Obrigado, igualmente, pelo teu poema "O manjar das ostras"... Não conheci o bar "Tombali" nem Catió, mas em Bambadinca tínhamos o bar do Zé Maria e os lagostins do Rio Geba e, em Bissau, as travessas de ostras que devam para um lanche ajantarado, regadas com lima e cerveja... Não era uma manjar, era uma prova pantagruélica...
Também não esqueço esse "regalo único": (...) "Era um descascar sem fim./ Um sabor a mar, / A consolação da guerra" (...)

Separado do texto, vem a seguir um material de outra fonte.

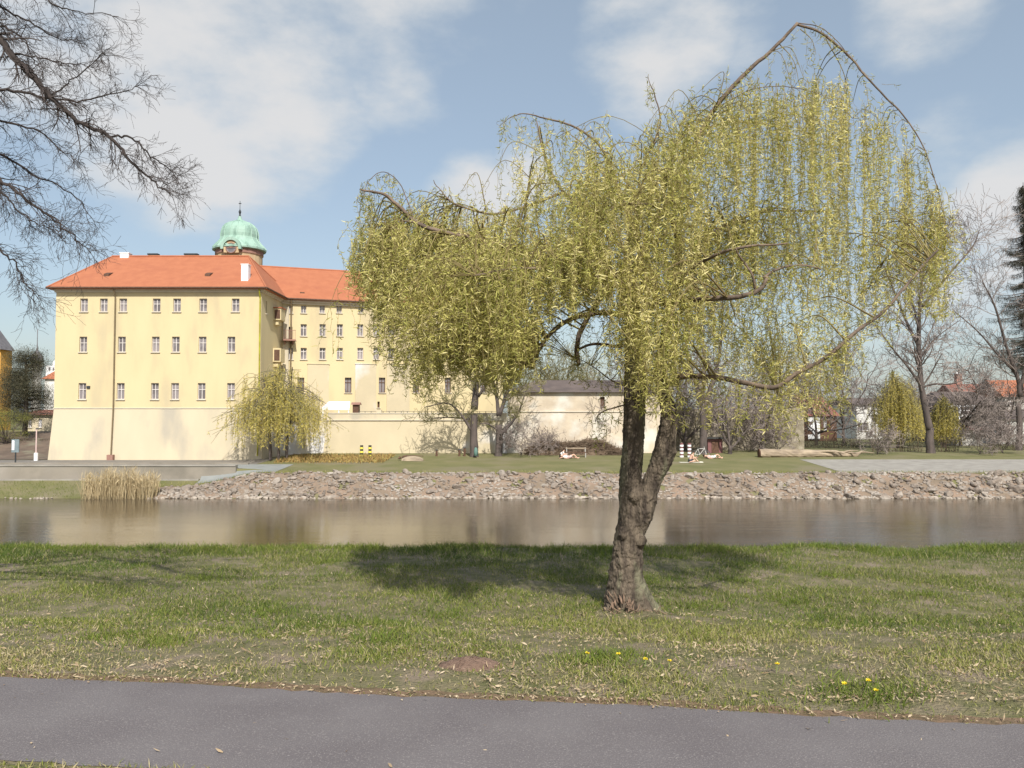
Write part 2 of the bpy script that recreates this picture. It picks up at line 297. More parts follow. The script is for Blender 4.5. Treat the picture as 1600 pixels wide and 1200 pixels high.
# ------------------------------------------------------------------ foreground grass, litter
def grass():
    rng = np.random.default_rng(11); g = Geo()
    N = 400000
    # sample depth with density falling off
    Y = 3.0+12.2*rng.random(N)**1.25; hw = Y*.68+.4; X = (rng.random(N)*2-1)*hw
    e = pathedge(X); keep = (Y > e+.015-.05*rng.random(N)) | (Y < e-1.23+.05*rng.random(N))
    d = np.hypot((X-1.25)/1.0, Y-8.35); keep &= ~((d < .42) & (rng.random(N) < .85))
    mh = np.hypot((X+.30)/.22, (Y-5.76)/.14); keep &= mh > 1
    patch = vnoise(X, Y, 1.6, 4)+.6*vnoise(X, Y, 4.3, 8)+.3*vnoise(X, Y, 11, 6)
    near = 1-ss(5, 8.8, Y)
    dens = np.clip(.66+.55*patch-.40*near, .14, 1); keep &= rng.random(N) < dens
    X, Y, patch, near = X[keep], Y[keep], patch[keep], near[keep]; N = len(X)
    B = np.stack([X, Y, nz(X, Y)-.005], -1)
    D = np.stack([rng.normal(size=N)*.55, rng.normal(size=N)*.55, np.full(N, 1.)], -1)
    lush = np.clip(.5+.5*vnoise(X, Y, 1.6, 4), 0, 1)
    crest = ss(11.5, 14, Y)
    L = (.032+.055*rng.random(N)**1.5)*(.65+.7*lush)*(1-.35*near)*(1+.7*crest)
    yel = vnoise(X, Y, .8, 12)
    t = np.clip(.42+.24*rng.normal(size=N)+.24*near-.2*lush*(1-near)+.2*yel-.2*crest, 0, .99)
    t = np.where(rng.random(N) < .07+.2*near*np.clip(.8-patch, .2, 1.6), 1, t)
    leaves(g, B, D, L, .004+.0045*rng.random(N)**2, rng.uniform(.2, 1.8, N), rng, seg=2, tint=t)
    o = g.build('grass', M['grass']); tag(o, kind='stuff', label='short spring grass on the near river bank', cat='grass')
    # tufts
    # dry leaves
    g = Geo(); N = 26000
    Y = 5+9*rng.random(N)**1.6; X = (rng.random(N)*2-1)*(Y*.66)
    cl = vnoise(X, Y, 2.2, 21)+.5*vnoise(X, Y, 6, 5)
    keep = (Y > pathedge(X)+.02) & (rng.random(N) < np.clip(.5+.7*cl, .12, 1)*(1-.65*ss(7, 11, Y)))
    X, Y = X[keep], Y[keep]
    # litter around trunk foot
    n2 = 160; a = rng.random(n2)*6.28; r = .25+.55*rng.random(n2); X = np.append(X, 1.45+np.cos(a)*r*1.2); Y = np.append(Y, 8.15+np.sin(a)*r*.5)
    # litter on path edge
    n3 = 420; xe = rng.uniform(-4, 4, n3); X = np.append(X, xe); Y = np.append(Y, pathedge(xe)+rng.normal(size=n3)*.03+.02)
    n4 = 45; xe = rng.uniform(-4, 4, n4); X = np.append(X, xe); Y = np.append(Y, pathedge(xe)-rng.random(n4)*1.1)
    N = len(X); B = np.stack([X, Y, np.maximum(nz(X, Y), 0*(X)+nz(X, Y))+.018], -1)
    D = np.stack([rng.normal(size=N), rng.normal(size=N), .18*rng.normal(size=N)+.1], -1)
    leaves(g, B, D, .014+.04*rng.random(N)**2.4, .004+.012*rng.random(N)**1.5, rng.uniform(-.9, .9, N), rng, seg=2, cdir=np.tile([0, 0, 1.], (N, 1))+.3*rng.normal(size=(N, 3)), tint=rng.random(N)**.8)
    tag(g.build('fallen_leaves', M['litter']), kind='stuff', label='dry fallen leaves scattered through the near grass', cat='leaves')
grass()
# clover-like broad-leaf patches and coarse tufts
def tufts():
    rng = np.random.default_rng(5); g = Geo()
    spots = [(x, y) for x, y in [(600, 1000), (930, 1030), (960, 1020), (1090, 945), (1230, 935), (1000, 905), (1150, 905), (1340, 1085), (1370, 1075), (250, 1000), (180, 990), (420, 960), (700, 960), (1450, 930), (1300, 900), (320, 900), (510, 880)]]
    for px, py in spots:
        Y = 1.7
        for it in range(12):
            Y = np.interp(0, [0], [Y]); z = float(nz(0, Y)); Y = (CAMZ-z)*F/(py-650)
        c = at(px, py, Y); n = 260
        X = c[0]+rng.normal(size=n)*.16; YY = c[1]+rng.normal(size=n)*.14
        B = np.stack([X, YY, nz(X, YY)-.004], -1); D = np.stack([rng.normal(size=n)*.5, rng.normal(size=n)*.5, np.ones(n)], -1)
        leaves(g, B, D, .05+.06*rng.random(n), .004+.004*rng.random(n), rng.uniform(.3, 1.8, n), rng, seg=3, tint=.1+.35*rng.random(n))
    n = 30000; X = rng.uniform(-11, 11, n); YY = 14.15-abs(rng.normal(size=n))*.5; c_ = np.clip(.5+.9*vnoise(X, YY, 2.6, 31)+.5*vnoise(X, YY*0, 6, 3), .05, 1.4); k = rng.random(n) < c_; X, YY, c_ = X[k], YY[k], c_[k]; n = len(X)
    leaves(g, np.stack([X, YY, nz(X, YY)-.01], -1), np.stack([rng.normal(size=n)*.45, rng.normal(size=n)*.4, np.ones(n)], -1), (.05+.09*rng.random(n)**2)*(.6+.6*c_), .005+.005*rng.random(n), rng.uniform(.3, 1.8, n), rng, seg=2, tint=np.clip(.2+.25*rng.random(n)+.1*rng.normal(size=n), 0, 1))
    tag(g.build('grass_tufts', M['grass']), kind='stuff', label='coarser green grass tufts on the near bank', cat='grass')
tufts()
def gpoint(px, py):
    Y = 8.
    for it in range(30): Y = .5*Y+.5*(CAMZ-float(nz((px-800)/F*Y, Y)))*F/(py-650)
    return np.array([(px-800)/F*Y, Y, float(nz((px-800)/F*Y, Y))])
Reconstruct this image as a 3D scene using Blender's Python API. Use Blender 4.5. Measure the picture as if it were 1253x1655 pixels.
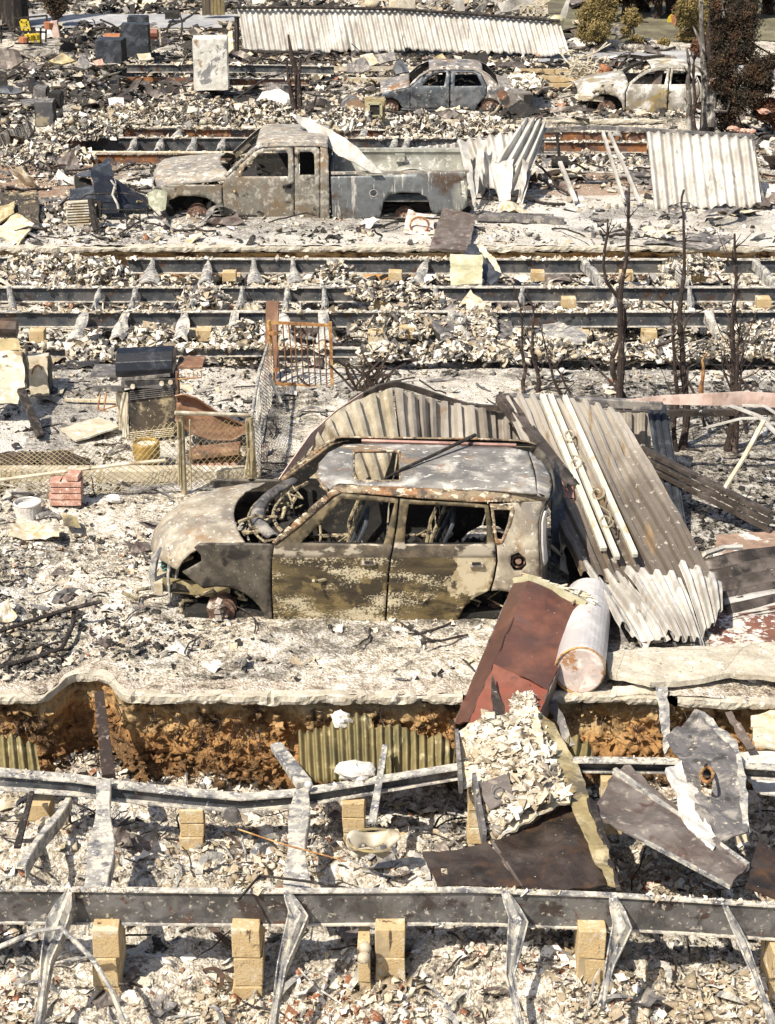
import bpy, math, random
import numpy as np
from mathutils import Vector, Matrix
from mathutils.geometry import delaunay_2d_cdt
random.seed(7); RNG = np.random.default_rng(11)
scn = bpy.context.scene
COL = scn.collection
for _o in list(bpy.data.objects): bpy.data.objects.remove(_o)

# ---------------------------------------------------------------- camera, sky, sun, exposure
F, TH, H, CX, CY = 3100.0, math.radians(22.2), 7.7, 626.5, 827.5      # focal length in photo pixels, pitch, height
cam_d = bpy.data.cameras.new('camera'); cam = bpy.data.objects.new('camera', cam_d); COL.objects.link(cam)
cam_d.sensor_fit = 'VERTICAL'; cam_d.sensor_height = 24; cam_d.lens = 24*F/1655
cam_d.clip_start = .1; cam_d.clip_end = 2000
cam.location = (0, 0, H); cam.rotation_euler = (math.pi/2-TH, 0, 0)
scn.camera = cam
SUN = Vector((-.52, -.58, 1.0)).normalized()
el = math.asin(SUN.z); az = math.atan2(SUN.x, SUN.y)
w = bpy.data.worlds.new('World'); scn.world = w; w.use_nodes = True
nt = w.node_tree; bg = nt.nodes['Background']
sky = nt.nodes.new('ShaderNodeTexSky'); sky.sky_type = 'NISHITA'; sky.sun_disc = False
sky.sun_elevation = el; sky.sun_rotation = az; sky.dust_density = 2.5; sky.air_density = 1.0
nt.links.new(sky.outputs[0], bg.inputs[0]); bg.inputs[1].default_value = .088
sd = bpy.data.lights.new('sun', 'SUN'); sd.energy = 5.0; sd.angle = math.radians(.55); sd.color = (1, .925, .80)
so = bpy.data.objects.new('sun', sd); COL.objects.link(so); so.rotation_euler = SUN.to_track_quat('Z', 'Y').to_euler()
scn.view_settings.view_transform = 'Standard'; scn.view_settings.look = 'None'
scn.view_settings.exposure = .46; scn.view_settings.gamma = 1
scn.render.engine = 'CYCLES'
scn.cycles.max_bounces = 6; scn.cycles.diffuse_bounces = 3; scn.cycles.glossy_bounces = 2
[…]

Deixa-me dizer o teu poema, aqui em voz alta, e recuar meio século no filme das nossas vidas:
O manjar das ostras…
Se tornou habitual.
No Bar “Tombali”,
Em Catió.
A sala de estar era uma esplanada
Por debaixo dum embondeiro.
Frondoso de sombra
Naquelas tardes quentes.
Por encomenda, a dada hora,
Por volta das quatro,
Aparecia uma bajuda,
O corpo luzente,
De açafate à cabeça.
Vinha cheio de ostras verdes,
Acabadinhas de apanhar.
Do bar, apenas eram as cervejas
E os pratos com metades de limão.
Cada um com sua faca própria.
Era um descascar sem fim.
Um sabor a mar,
A consolação da guerra,
Naquele regalo único
Que nunca mais esqueceu…
Um bom momento...este. Reencontro com a Tabanca Grande...Abraço.